GIVEN DATA ▸
BEGIN

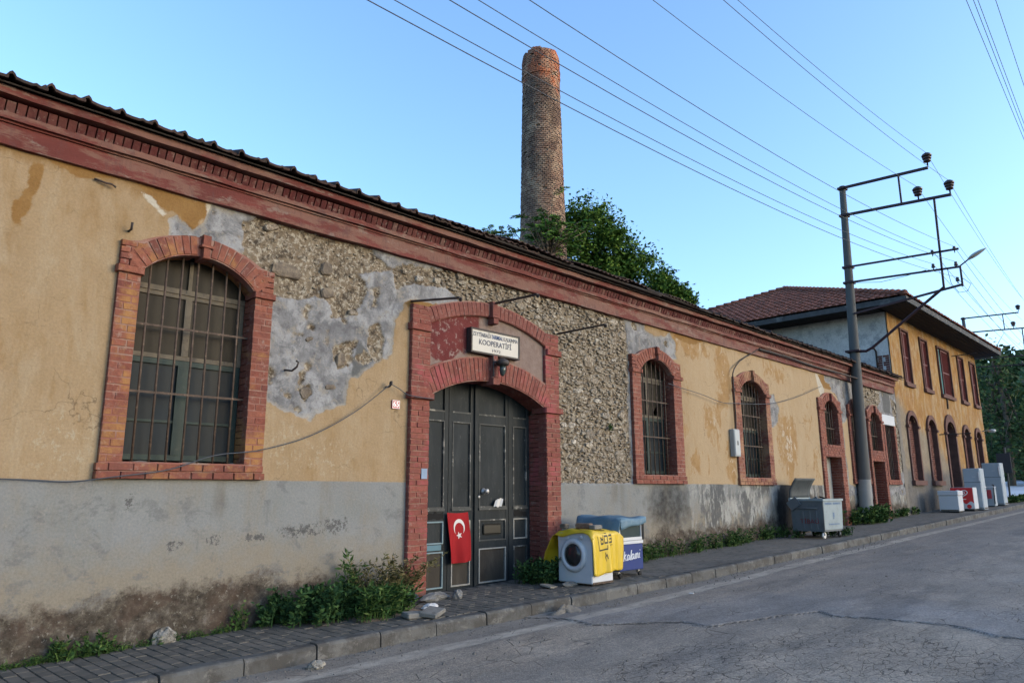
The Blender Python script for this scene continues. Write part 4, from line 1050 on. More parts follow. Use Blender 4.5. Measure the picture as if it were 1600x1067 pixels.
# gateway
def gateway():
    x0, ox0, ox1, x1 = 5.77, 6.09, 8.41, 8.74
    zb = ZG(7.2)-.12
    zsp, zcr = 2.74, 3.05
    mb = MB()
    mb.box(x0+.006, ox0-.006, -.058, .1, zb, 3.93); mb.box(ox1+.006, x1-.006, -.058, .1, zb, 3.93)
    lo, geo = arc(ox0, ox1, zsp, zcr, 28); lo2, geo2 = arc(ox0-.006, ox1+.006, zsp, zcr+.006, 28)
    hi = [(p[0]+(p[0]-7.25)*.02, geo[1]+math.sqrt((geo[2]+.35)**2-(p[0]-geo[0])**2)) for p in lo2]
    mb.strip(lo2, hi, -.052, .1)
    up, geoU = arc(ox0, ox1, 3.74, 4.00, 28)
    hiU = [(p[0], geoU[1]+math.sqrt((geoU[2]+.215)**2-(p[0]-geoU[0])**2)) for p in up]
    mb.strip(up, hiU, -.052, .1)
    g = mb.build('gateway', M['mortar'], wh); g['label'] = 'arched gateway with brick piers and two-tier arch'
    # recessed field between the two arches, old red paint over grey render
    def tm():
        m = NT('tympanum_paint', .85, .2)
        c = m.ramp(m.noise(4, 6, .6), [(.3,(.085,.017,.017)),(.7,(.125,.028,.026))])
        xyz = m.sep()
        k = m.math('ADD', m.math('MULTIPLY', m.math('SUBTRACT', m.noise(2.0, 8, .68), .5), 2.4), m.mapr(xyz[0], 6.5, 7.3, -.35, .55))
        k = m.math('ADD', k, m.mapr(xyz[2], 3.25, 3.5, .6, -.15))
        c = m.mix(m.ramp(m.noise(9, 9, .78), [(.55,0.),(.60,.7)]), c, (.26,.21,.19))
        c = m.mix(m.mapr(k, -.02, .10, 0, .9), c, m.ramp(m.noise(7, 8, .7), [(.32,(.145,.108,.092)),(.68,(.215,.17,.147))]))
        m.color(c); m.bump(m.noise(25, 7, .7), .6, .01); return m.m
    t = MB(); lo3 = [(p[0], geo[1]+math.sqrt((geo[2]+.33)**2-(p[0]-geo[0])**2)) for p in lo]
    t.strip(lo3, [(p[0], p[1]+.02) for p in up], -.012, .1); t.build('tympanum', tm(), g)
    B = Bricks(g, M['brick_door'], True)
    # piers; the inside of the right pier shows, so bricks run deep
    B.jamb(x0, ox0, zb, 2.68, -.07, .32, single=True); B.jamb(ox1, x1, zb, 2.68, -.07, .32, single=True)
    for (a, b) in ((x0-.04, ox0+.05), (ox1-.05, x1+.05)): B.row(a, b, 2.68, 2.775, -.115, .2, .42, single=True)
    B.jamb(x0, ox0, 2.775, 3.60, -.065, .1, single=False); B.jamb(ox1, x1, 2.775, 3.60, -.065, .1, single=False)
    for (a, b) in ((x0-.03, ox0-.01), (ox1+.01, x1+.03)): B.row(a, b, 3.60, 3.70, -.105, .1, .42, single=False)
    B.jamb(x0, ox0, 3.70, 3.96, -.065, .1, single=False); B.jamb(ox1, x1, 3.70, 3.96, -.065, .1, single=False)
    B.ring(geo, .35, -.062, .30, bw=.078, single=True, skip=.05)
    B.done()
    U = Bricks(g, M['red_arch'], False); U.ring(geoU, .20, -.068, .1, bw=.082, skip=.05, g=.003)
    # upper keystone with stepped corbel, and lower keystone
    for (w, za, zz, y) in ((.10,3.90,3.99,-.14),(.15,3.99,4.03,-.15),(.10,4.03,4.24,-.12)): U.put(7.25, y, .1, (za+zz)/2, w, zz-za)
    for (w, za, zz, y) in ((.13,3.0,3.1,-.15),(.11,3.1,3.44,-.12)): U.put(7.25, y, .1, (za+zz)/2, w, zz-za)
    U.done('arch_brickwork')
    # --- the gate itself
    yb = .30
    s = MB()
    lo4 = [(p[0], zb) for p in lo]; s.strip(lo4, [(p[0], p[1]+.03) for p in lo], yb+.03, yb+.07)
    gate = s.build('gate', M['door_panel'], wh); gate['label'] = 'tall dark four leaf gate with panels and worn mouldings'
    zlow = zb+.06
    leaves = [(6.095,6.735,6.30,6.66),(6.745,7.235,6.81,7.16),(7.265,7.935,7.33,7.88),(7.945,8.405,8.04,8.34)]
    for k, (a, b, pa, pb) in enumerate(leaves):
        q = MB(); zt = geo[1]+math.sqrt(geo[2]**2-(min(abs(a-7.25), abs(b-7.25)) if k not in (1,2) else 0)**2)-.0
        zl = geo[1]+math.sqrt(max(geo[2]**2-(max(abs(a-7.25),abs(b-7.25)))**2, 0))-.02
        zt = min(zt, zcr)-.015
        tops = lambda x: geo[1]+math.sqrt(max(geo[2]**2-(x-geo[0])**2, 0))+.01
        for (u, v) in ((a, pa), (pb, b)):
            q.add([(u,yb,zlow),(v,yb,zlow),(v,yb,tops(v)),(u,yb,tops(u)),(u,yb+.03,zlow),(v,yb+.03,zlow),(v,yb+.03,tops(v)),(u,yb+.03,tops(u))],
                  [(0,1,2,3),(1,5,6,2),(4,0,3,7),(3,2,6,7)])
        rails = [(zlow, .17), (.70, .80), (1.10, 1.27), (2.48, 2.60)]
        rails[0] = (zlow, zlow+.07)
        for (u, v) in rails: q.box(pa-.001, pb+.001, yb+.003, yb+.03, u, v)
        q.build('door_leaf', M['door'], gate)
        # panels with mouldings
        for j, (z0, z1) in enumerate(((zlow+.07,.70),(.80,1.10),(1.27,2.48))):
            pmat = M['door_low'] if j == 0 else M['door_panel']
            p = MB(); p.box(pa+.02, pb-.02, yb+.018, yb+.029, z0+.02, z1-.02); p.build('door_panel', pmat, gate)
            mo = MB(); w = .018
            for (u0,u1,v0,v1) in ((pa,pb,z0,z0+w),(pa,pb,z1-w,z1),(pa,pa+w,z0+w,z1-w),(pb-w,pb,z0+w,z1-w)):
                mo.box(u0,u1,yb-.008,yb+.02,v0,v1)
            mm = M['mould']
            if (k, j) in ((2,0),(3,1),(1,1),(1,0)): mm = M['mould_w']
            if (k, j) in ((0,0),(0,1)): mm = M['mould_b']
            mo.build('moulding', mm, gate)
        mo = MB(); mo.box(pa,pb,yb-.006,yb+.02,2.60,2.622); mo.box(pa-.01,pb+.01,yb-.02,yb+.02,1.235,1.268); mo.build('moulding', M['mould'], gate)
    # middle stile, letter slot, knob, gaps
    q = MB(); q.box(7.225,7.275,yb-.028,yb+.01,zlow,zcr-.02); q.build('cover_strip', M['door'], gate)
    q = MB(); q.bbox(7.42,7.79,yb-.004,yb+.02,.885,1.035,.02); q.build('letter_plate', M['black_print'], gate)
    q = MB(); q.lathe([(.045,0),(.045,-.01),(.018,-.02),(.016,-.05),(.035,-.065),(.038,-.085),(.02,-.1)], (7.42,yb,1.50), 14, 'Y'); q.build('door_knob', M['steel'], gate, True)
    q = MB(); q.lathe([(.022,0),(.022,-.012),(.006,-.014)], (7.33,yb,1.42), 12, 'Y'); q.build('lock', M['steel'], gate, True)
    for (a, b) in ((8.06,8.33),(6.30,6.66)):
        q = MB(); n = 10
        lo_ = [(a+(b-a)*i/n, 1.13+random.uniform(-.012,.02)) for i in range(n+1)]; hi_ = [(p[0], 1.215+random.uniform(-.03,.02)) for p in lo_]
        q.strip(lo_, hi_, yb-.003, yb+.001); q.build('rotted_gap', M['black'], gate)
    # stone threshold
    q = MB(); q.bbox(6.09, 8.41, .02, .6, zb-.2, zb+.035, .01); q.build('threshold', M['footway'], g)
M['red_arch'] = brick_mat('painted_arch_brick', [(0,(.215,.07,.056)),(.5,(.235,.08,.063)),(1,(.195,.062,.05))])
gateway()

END
BEGIN

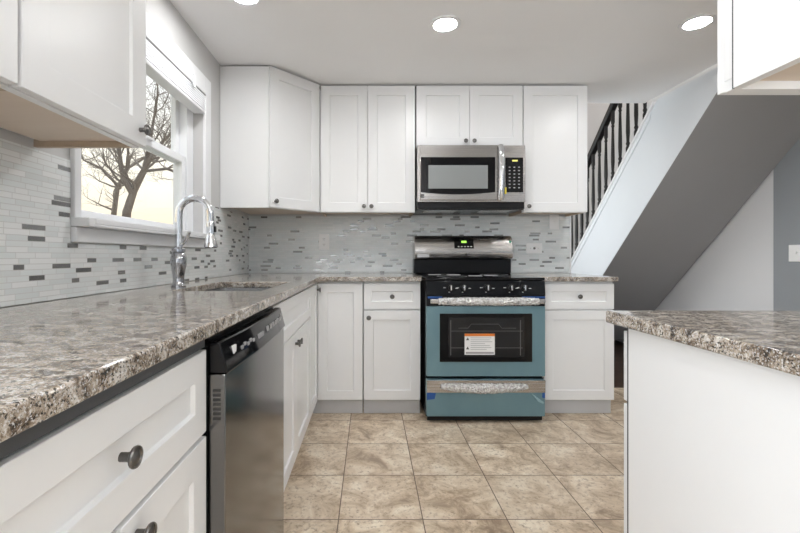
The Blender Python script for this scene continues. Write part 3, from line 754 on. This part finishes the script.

END
BEGIN

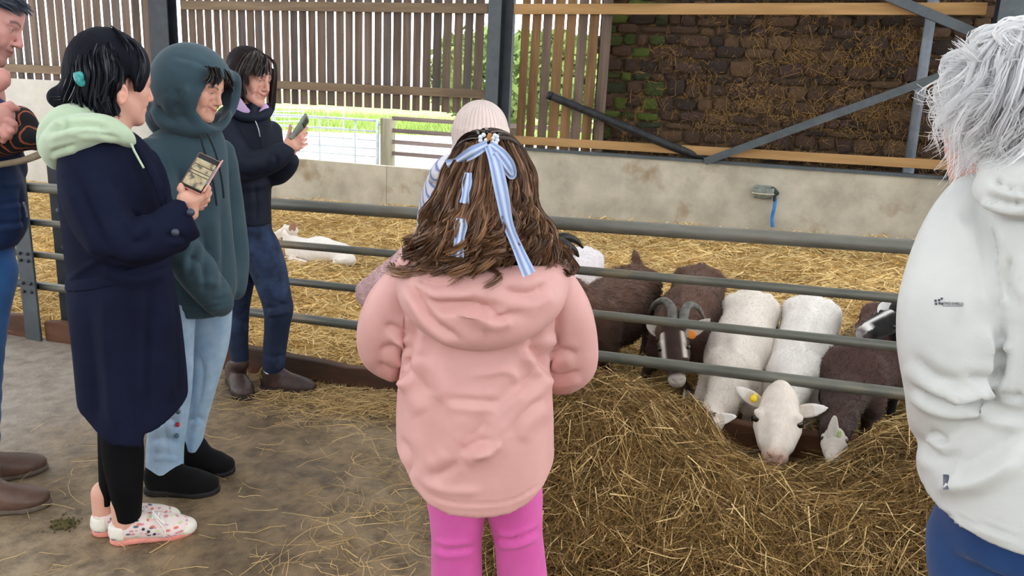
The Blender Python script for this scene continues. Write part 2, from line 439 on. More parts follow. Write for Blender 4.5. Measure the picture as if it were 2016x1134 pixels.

END

DIRECTION ▸ Read the lines above. Gather those in which the string "Blender" is found.

SOLUTION TO THE PROBLEM ▸
The Blender Python script for this scene continues. Write part 4, from line 1050 on. More parts follow. Use Blender 4.5. Measure the picture as if it were 1600x1067 pixels.
The Blender Python script for this scene continues. Write part 3, from line 754 on. This part finishes the script.
The Blender Python script for this scene continues. Write part 2, from line 439 on. More parts follow. Write for Blender 4.5. Measure the picture as if it were 2016x1134 pixels.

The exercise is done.